Star researchers: winner takes all?
Finally, I want to explore briefly an issue that has emerged in other markets for knowledge‐based goods: one popular analysis of the impact of the Internet on markets for informational goods has suggested that this will produce a long tail of consumption with much more variegated patterns of use/purchase (Anderson, 2006). However, what seems to have happened is a divergence between blockbusters (in books, music and film) and those products that have a relatively small audience. One way consumers are dealing with a widened availability of informational goods is to respond with herd behaviour focussed on well known ‘brands’ or superstars. This development can be seen in the open source software movement where the names of developers are already jealously guarded because kudos accrues to the named developer, and thus a mode of authority (or perhaps better, authenticity) is maintained.
This may also happen in a realm of open publication of scholarly research.
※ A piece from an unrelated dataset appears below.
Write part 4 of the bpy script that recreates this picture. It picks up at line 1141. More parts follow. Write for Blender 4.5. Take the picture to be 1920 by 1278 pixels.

Well known and often cited researchers will be regarded as more reliable (and thus more cited, in a self‐reinforcing pattern), while new researchers will struggle to gain such entry to the key debates without the support of ‘stars’. While the proprietary system of a hierarchy of journals allowed excellent work an outlet in top journals through peer review (however imprecise such a system might be), without the marker of established location, information users are left looking for other indicators, perhaps known names, or academic location, leading to a tendency towards concentration of cited (and widely used) research, and fewer academics and fewer institutions receiving the bulk of citations, or seeing their work picked up for use by others. While this might be to the benefit of funders of research (allowing them to concentrate their support, as is already starting to happen in the UK), it would be a retrograde step for the wider academic community. Again, proprietary publication is not the only answer to this issue, but open access needs to develop a response.
These three issues, which are to some extent dealt with in the proprietary model, will need to be addressed if the open access model is to gain widespread support and start to deliver the economic benefits Houghton and Oppenheim set out. Certainly, openness can act as a countervailing force in information society, balancing excessive claims to property rights in knowledge and information, and constraining the more pernicious aspects of a rampant information capitalism. However, this may not mean there can be total openness; rather new forms of ownership or control need to be established that can deliver the benefits of previous proprietary models, but within the different economic logic that Houghton and Oppenheim have explored.
This (re)balancing is a process that has continued for most of the half‐millennia history of IPRs (May and Sell, 2005) and is not so much a rejection of intellectual property, but rather a renewed account of the costs and benefits that are at the centre of its balance between private rights to rewards and the public benefit arising from the dissemination of knowledge and innovation. Thus, the move to openness is not so much a revolution as a further development of our struggle to balance the private and public interests in the development of, and access to, knowledge.